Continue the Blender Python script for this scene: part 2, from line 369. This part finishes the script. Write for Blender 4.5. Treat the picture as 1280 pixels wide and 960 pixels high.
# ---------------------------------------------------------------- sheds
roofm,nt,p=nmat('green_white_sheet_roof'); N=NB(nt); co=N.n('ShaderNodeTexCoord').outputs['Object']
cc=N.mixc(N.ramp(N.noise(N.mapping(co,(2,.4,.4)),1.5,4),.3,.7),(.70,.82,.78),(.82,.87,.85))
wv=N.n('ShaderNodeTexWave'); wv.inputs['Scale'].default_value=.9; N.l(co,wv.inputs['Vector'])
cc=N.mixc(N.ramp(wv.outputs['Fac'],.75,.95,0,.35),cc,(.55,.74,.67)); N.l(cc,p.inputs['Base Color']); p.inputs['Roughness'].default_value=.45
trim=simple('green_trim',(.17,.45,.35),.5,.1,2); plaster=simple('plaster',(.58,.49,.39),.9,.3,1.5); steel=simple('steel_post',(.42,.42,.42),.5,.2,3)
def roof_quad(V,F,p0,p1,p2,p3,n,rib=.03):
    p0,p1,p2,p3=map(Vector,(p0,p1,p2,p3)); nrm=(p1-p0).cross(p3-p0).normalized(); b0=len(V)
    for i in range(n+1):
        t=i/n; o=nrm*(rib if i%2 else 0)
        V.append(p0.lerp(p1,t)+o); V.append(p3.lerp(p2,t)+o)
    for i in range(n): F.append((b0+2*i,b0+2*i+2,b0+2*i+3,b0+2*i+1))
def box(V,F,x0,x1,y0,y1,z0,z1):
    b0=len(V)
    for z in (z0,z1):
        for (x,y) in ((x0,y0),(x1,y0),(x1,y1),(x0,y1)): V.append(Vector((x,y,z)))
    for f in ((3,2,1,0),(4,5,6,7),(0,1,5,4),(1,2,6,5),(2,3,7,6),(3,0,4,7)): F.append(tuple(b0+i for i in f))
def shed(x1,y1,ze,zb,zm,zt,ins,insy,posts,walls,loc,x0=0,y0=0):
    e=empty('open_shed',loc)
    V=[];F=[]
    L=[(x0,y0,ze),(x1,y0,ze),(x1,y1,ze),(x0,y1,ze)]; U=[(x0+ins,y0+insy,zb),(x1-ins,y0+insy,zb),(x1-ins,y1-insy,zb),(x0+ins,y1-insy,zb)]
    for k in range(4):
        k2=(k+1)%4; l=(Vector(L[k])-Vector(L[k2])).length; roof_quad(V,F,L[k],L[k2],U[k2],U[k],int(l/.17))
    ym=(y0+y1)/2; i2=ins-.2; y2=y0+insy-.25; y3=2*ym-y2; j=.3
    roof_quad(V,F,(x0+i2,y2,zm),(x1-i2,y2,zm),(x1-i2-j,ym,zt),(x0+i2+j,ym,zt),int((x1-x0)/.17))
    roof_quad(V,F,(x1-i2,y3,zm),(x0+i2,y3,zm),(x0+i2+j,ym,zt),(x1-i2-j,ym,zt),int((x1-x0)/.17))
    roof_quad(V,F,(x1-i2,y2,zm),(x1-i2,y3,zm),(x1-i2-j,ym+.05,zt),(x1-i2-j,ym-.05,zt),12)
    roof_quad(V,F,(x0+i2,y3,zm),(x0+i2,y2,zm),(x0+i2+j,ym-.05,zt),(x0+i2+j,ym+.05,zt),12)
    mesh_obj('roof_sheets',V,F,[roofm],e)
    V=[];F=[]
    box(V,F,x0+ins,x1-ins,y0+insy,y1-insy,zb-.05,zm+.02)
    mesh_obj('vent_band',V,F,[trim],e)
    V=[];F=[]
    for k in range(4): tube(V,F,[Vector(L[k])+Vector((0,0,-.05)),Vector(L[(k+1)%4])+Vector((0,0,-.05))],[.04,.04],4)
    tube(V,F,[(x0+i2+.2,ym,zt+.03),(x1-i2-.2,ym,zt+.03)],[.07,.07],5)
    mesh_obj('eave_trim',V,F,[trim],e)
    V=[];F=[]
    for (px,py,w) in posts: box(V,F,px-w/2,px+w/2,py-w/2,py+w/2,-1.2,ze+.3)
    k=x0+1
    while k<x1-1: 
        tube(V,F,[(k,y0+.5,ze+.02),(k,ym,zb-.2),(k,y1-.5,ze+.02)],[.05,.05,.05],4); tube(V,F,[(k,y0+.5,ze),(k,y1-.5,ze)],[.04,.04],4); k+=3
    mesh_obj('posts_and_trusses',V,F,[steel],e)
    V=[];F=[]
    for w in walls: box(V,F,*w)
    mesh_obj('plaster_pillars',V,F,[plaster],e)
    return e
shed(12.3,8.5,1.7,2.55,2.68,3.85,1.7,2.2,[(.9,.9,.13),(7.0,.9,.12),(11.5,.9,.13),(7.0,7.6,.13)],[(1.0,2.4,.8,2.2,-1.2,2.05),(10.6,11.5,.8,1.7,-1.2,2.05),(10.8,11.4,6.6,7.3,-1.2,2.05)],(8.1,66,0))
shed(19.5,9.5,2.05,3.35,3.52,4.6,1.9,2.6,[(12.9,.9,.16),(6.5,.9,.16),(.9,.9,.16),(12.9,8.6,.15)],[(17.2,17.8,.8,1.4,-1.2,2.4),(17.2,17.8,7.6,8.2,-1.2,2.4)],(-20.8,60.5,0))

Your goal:
Return all of the data precisely as it appears.

In response:
Continue the Blender Python script for this scene: part 2, from line 369. This part finishes the script. Write for Blender 4.5. Treat the picture as 1280 pixels wide and 960 pixels high.
# ---------------------------------------------------------------- sheds
roofm,nt,p=nmat('green_white_sheet_roof'); N=NB(nt); co=N.n('ShaderNodeTexCoord').outputs['Object']
cc=N.mixc(N.ramp(N.noise(N.mapping(co,(2,.4,.4)),1.5,4),.3,.7),(.70,.82,.78),(.82,.87,.85))
wv=N.n('ShaderNodeTexWave'); wv.inputs['Scale'].default_value=.9; N.l(co,wv.inputs['Vector'])
cc=N.mixc(N.ramp(wv.outputs['Fac'],.75,.95,0,.35),cc,(.55,.74,.67)); N.l(cc,p.inputs['Base Color']); p.inputs['Roughness'].default_value=.45
trim=simple('green_trim',(.17,.45,.35),.5,.1,2); plaster=simple('plaster',(.58,.49,.39),.9,.3,1.5); steel=simple('steel_post',(.42,.42,.42),.5,.2,3)
def roof_quad(V,F,p0,p1,p2,p3,n,rib=.03):
    p0,p1,p2,p3=map(Vector,(p0,p1,p2,p3)); nrm=(p1-p0).cross(p3-p0).normalized(); b0=len(V)
    for i in range(n+1):
        t=i/n; o=nrm*(rib if i%2 else 0)
        V.append(p0.lerp(p1,t)+o); V.append(p3.lerp(p2,t)+o)
    for i in range(n): F.append((b0+2*i,b0+2*i+2,b0+2*i+3,b0+2*i+1))
def box(V,F,x0,x1,y0,y1,z0,z1):
    b0=len(V)
    for z in (z0,z1):
        for (x,y) in ((x0,y0),(x1,y0),(x1,y1),(x0,y1)): V.append(Vector((x,y,z)))
    for f in ((3,2,1,0),(4,5,6,7),(0,1,5,4),(1,2,6,5),(2,3,7,6),(3,0,4,7)): F.append(tuple(b0+i for i in f))
def shed(x1,y1,ze,zb,zm,zt,ins,insy,posts,walls,loc,x0=0,y0=0):
    e=empty('open_shed',loc)
    V=[];F=[]
    L=[(x0,y0,ze),(x1,y0,ze),(x1,y1,ze),(x0,y1,ze)]; U=[(x0+ins,y0+insy,zb),(x1-ins,y0+insy,zb),(x1-ins,y1-insy,zb),(x0+ins,y1-insy,zb)]
    for k in range(4):
        k2=(k+1)%4; l=(Vector(L[k])-Vector(L[k2])).length; roof_quad(V,F,L[k],L[k2],U[k2],U[k],int(l/.17))
    ym=(y0+y1)/2; i2=ins-.2; y2=y0+insy-.25; y3=2*ym-y2; j=.3
    roof_quad(V,F,(x0+i2,y2,zm),(x1-i2,y2,zm),(x1-i2-j,ym,zt),(x0+i2+j,ym,zt),int((x1-x0)/.17))
    roof_quad(V,F,(x1-i2,y3,zm),(x0+i2,y3,zm),(x0+i2+j,ym,zt),(x1-i2-j,ym,zt),int((x1-x0)/.17))
    roof_quad(V,F,(x1-i2,y2,zm),(x1-i2,y3,zm),(x1-i2-j,ym+.05,zt),(x1-i2-j,ym-.05,zt),12)
    roof_quad(V,F,(x0+i2,y3,zm),(x0+i2,y2,zm),(x0+i2+j,ym-.05,zt),(x0+i2+j,ym+.05,zt),12)
    mesh_obj('roof_sheets',V,F,[roofm],e)
    V=[];F=[]
    box(V,F,x0+ins,x1-ins,y0+insy,y1-insy,zb-.05,zm+.02)
    mesh_obj('vent_band',V,F,[trim],e)
    V=[];F=[]
    for k in range(4): tube(V,F,[Vector(L[k])+Vector((0,0,-.05)),Vector(L[(k+1)%4])+Vector((0,0,-.05))],[.04,.04],4)
    tube(V,F,[(x0+i2+.2,ym,zt+.03),(x1-i2-.2,ym,zt+.03)],[.07,.07],5)
    mesh_obj('eave_trim',V,F,[trim],e)
    V=[];F=[]
    for (px,py,w) in posts: box(V,F,px-w/2,px+w/2,py-w/2,py+w/2,-1.2,ze+.3)
    k=x0+1
    while k<x1-1: 
        tube(V,F,[(k,y0+.5,ze+.02),(k,ym,zb-.2),(k,y1-.5,ze+.02)],[.05,.05,.05],4); tube(V,F,[(k,y0+.5,ze),(k,y1-.5,ze)],[.04,.04],4); k+=3
    mesh_obj('posts_and_trusses',V,F,[steel],e)
    V=[];F=[]
    for w in walls: box(V,F,*w)
    mesh_obj('plaster_pillars',V,F,[plaster],e)
    return e
shed(12.3,8.5,1.7,2.55,2.68,3.85,1.7,2.2,[(.9,.9,.13),(7.0,.9,.12),(11.5,.9,.13),(7.0,7.6,.13)],[(1.0,2.4,.8,2.2,-1.2,2.05),(10.6,11.5,.8,1.7,-1.2,2.05),(10.8,11.4,6.6,7.3,-1.2,2.05)],(8.1,66,0))
shed(19.5,9.5,2.05,3.35,3.52,4.6,1.9,2.6,[(12.9,.9,.16),(6.5,.9,.16),(.9,.9,.16),(12.9,8.6,.15)],[(17.2,17.8,.8,1.4,-1.2,2.4),(17.2,17.8,7.6,8.2,-1.2,2.4)],(-20.8,60.5,0))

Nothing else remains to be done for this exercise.